Brenda Noriega-Flores, Boston College doctoral candidate and a project coordinator in Nuevo Momento, at right, gives a gesture of peace to Elena Segura from Pastoral Migratoria at the end of one of the talks. (Luis Donaldo González)
Not to be afraid
Today, it is not only necessary but urgent to invest in Latino ecclesial leadership and the ministerial organizations led by Hispanic Catholics at the service of the larger church, especially by empowering young Hispanic Catholics to be architects of a future being forged in our diverse communities.
"These ministerial organizations in Nuevo Momento truly give me hope and confirm that the Holy Spirit is moving among us," Ospino said. The current leaders of these ministerial organizations, and those who will be formed through the initiative, together are seeds of ecclesial renewal.

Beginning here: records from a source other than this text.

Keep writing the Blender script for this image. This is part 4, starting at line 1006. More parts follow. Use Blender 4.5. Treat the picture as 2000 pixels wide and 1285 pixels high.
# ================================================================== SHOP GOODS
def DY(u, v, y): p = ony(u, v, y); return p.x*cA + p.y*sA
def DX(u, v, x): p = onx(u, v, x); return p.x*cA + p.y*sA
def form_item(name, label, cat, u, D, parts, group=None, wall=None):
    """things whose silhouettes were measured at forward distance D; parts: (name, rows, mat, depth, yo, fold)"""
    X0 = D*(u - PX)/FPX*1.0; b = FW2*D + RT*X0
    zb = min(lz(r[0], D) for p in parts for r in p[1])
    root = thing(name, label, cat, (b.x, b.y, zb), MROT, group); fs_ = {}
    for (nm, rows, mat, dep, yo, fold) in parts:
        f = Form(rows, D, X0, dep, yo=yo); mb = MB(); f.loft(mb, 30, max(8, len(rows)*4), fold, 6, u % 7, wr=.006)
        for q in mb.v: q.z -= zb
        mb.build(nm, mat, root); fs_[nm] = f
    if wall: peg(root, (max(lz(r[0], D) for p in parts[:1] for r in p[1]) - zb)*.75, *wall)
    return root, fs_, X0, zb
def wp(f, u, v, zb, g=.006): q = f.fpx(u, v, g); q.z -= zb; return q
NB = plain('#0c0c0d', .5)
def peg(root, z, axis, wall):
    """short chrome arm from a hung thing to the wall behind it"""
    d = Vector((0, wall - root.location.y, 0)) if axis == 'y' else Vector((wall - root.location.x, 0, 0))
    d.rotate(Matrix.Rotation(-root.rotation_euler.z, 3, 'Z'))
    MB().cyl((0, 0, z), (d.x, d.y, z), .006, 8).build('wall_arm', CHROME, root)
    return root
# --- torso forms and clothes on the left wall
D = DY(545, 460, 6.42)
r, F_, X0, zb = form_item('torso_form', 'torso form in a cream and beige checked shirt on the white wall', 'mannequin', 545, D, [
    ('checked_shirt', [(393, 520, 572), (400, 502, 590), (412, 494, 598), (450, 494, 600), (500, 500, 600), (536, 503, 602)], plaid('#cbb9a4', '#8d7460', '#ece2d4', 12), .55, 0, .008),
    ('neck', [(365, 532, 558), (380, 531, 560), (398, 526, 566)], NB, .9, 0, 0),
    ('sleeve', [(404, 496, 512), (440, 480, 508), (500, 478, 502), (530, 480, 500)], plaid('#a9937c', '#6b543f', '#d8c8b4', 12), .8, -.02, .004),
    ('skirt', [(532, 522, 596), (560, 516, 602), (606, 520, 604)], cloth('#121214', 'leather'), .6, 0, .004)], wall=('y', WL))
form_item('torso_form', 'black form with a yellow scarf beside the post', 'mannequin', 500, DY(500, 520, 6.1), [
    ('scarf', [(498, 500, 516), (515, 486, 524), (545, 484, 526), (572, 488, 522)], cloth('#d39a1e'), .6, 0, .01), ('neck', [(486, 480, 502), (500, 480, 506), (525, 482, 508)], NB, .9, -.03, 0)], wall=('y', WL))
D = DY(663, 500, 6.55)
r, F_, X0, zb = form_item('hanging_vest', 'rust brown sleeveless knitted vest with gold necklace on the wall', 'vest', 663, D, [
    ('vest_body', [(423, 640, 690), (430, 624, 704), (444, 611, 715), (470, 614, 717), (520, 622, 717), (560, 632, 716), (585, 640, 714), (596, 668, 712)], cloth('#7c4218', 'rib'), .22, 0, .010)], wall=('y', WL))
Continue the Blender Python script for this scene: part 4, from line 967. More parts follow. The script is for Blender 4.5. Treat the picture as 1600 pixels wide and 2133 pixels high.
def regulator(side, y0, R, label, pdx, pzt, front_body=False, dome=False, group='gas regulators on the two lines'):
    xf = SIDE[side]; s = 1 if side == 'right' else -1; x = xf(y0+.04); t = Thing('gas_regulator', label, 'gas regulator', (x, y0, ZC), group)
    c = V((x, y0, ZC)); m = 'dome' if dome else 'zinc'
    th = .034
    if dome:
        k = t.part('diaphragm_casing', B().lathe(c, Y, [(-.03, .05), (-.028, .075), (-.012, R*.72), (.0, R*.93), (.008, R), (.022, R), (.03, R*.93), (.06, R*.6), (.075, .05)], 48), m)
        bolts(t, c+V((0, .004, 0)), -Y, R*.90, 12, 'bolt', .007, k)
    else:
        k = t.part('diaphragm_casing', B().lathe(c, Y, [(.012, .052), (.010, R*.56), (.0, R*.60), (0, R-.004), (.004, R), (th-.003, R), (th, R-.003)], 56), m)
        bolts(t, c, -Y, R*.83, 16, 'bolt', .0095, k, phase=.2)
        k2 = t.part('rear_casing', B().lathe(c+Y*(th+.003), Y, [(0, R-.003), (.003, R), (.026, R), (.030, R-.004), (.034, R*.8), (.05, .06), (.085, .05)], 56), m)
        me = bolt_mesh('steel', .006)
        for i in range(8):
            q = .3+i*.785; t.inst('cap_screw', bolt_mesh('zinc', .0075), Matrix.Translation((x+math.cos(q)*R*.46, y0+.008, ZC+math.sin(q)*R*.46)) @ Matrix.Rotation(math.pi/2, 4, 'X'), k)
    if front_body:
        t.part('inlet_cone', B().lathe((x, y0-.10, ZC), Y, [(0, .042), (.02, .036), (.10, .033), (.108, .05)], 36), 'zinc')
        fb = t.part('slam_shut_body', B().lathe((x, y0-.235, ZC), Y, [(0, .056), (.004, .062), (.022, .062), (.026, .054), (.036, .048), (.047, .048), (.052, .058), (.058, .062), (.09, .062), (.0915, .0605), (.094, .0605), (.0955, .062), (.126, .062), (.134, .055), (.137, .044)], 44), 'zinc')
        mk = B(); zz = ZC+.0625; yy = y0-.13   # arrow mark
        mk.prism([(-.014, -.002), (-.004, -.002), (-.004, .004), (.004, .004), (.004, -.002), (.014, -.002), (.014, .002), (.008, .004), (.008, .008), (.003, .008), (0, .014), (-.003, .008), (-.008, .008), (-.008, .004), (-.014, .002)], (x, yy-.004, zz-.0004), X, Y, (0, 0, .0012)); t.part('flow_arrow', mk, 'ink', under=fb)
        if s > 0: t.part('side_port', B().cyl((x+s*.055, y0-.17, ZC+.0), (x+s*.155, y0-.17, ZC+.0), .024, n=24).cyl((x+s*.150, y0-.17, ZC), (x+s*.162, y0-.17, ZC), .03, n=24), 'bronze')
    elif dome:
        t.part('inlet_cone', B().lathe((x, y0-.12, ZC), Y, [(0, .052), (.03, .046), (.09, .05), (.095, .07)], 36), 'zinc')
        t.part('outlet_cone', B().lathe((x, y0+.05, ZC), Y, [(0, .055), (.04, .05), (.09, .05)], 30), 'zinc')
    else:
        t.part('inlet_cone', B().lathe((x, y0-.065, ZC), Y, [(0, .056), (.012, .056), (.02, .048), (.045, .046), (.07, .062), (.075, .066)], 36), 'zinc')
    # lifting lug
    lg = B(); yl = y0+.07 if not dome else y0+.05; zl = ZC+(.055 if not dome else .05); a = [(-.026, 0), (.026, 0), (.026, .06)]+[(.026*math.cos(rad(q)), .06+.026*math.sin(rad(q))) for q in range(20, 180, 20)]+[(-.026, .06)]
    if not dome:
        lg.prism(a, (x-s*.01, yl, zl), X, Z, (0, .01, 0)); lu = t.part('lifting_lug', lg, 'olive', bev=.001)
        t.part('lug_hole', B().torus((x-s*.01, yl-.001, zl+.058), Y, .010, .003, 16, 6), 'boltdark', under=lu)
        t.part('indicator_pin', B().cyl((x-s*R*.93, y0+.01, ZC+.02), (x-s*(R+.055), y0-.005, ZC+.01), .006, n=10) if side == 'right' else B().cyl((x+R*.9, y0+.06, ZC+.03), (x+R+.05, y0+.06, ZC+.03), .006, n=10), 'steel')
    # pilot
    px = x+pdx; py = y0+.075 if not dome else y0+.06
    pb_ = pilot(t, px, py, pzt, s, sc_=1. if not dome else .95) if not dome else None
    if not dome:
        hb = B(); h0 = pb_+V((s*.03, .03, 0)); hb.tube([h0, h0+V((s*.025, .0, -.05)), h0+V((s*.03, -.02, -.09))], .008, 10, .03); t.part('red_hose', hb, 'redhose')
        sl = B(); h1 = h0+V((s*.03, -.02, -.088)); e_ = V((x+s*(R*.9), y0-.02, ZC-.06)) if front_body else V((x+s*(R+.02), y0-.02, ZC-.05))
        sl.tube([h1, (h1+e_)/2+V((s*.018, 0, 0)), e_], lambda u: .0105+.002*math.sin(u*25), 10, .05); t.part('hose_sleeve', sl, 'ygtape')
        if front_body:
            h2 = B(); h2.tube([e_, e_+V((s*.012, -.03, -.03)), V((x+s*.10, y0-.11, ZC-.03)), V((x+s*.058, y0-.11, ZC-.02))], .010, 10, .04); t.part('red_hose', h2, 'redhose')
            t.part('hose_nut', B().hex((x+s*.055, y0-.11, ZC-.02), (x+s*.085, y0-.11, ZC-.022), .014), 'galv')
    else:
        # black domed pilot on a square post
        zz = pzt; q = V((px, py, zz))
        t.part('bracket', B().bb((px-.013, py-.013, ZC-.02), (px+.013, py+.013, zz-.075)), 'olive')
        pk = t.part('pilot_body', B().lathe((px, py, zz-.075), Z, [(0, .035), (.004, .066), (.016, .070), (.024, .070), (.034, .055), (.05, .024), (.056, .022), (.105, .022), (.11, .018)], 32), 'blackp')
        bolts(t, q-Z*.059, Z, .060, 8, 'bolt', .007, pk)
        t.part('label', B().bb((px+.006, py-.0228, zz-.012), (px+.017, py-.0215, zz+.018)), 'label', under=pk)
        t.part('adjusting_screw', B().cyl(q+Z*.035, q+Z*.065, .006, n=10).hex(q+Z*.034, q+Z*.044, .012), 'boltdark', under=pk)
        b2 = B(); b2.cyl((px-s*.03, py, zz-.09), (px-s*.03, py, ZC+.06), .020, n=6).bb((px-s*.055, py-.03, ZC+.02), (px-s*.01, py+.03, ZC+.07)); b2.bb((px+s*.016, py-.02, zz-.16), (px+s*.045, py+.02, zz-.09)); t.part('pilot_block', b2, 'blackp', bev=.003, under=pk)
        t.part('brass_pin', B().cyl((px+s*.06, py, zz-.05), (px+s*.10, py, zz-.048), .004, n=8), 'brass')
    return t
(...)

The fantastic work of these 15 organizations demonstrates clearly that Hispanic ministry involves much more than offering worship services in Spanish and translating brochures. Their bravery will mark history and open the possibility of speaking of a new ecclesiological understanding, always grounded in the Gospel and a spirit of service and renewal.
Nuevo Momento has emerged as a creative initiative to promote and strengthen current ministerial efforts and to prepare a new generation of Hispanic Catholic pastoral leaders. It is an invitation for those of us who exercise any kind of ministry with Hispanics or Latinos to renew our own leadership and not be afraid to be an Iglesia en salida or a church which goes forth. It is time to listen and "walk in all kinds of ways," as Charity of the Incarnate Word Sr. Teresa Maya stated during the meeting.
Are we ready to journey with the fast-growing Hispanic Catholics in the United States? With God's help, let us join this movement to empower ministerial organizations and Hispanic leaders. A Nuevo Momento is emerging.